Ces gains sont venus s’établir, au fil des ans, comme de solides acquis et références, non seulement dans les lois, les politiques et les conventions collectives, mais en tant que normes sociales dans les milieux de travail et au sein de la société.

Il ne faut pas sous-estimer la profondeur de ces changements. S’il est vrai qu’aujourd’hui, les hommes ont des valeurs plus égalitaires, il faut considérer la véritable révolution du modèle culturel que les femmes ont opérée et qui est à l’origine de ces changements. Elles l’ont fait avec certains hommes, bien sûr, mais cela s’explique en grande partie parce qu’elles ont réussi ce tour de force de transformation sociale. Elles furent les bougies d’allumage d’un renouvellement de la culture et des pratiques syndicales, souvent à partir de groupes « non mixtes ». Ces réalisations ont contribué grandement à la légitimité et à la pertinence des syndicats. D’autant plus que les valeurs féministes se sont érigées en indicateurs de démocratie et de progressisme et font partie des critères à partir desquels on juge ces organisations. C’est en ce sens qu’elles ont sauvé le mouvement syndical. Elles ont forcé les syndicats, et les hommes, à évoluer.

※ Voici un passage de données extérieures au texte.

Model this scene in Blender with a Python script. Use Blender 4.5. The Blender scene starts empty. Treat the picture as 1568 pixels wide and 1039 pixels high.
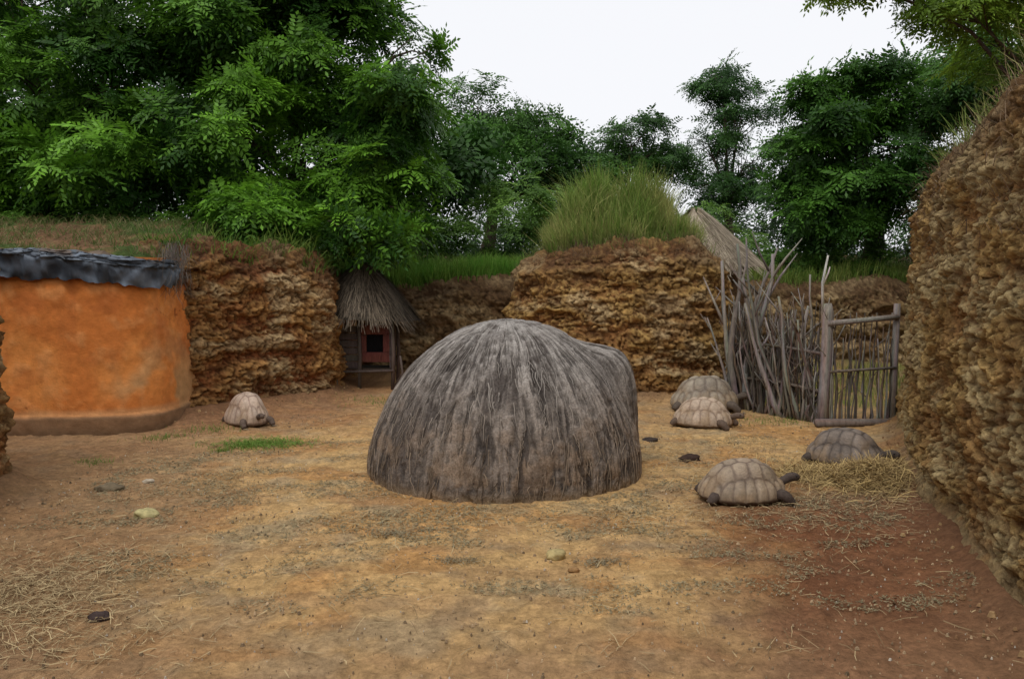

Mais les menaces de ressac se font sentir et les acquis demeurent fragiles. Aux syndicats d’y voir, de réaffirmer leur combativité et d’intensifier leurs luttes avec les groupes féministes et au sein de coalitions élargies. D’autant plus que leur avenir passe en grande partie par les femmes, notamment celles issues de l’immigration.


[1En 1952, la CSN s’est dotée d’un Comité féminin. En 1966, ses membres proposent sa dissolution sous prétexte qu’il contribue à la perception que les femmes sont « à part » dans le mouvement.

[2Mona-Josée Gagnon, « Les comités syndicaux de condition féminine » in M. Lavigne et Y. Pinard (sous la dir.), Travailleuses et féministes. Les femmes dans la société québécoise, Montréal, Boréal Express, 1983, p. 165 et 169.

[3Mona-Josée Gagnon, « Les femmes dans le mouvement syndical québécois », Sociologie et sociétés, 1974, vol. 6, no 1, p. 31.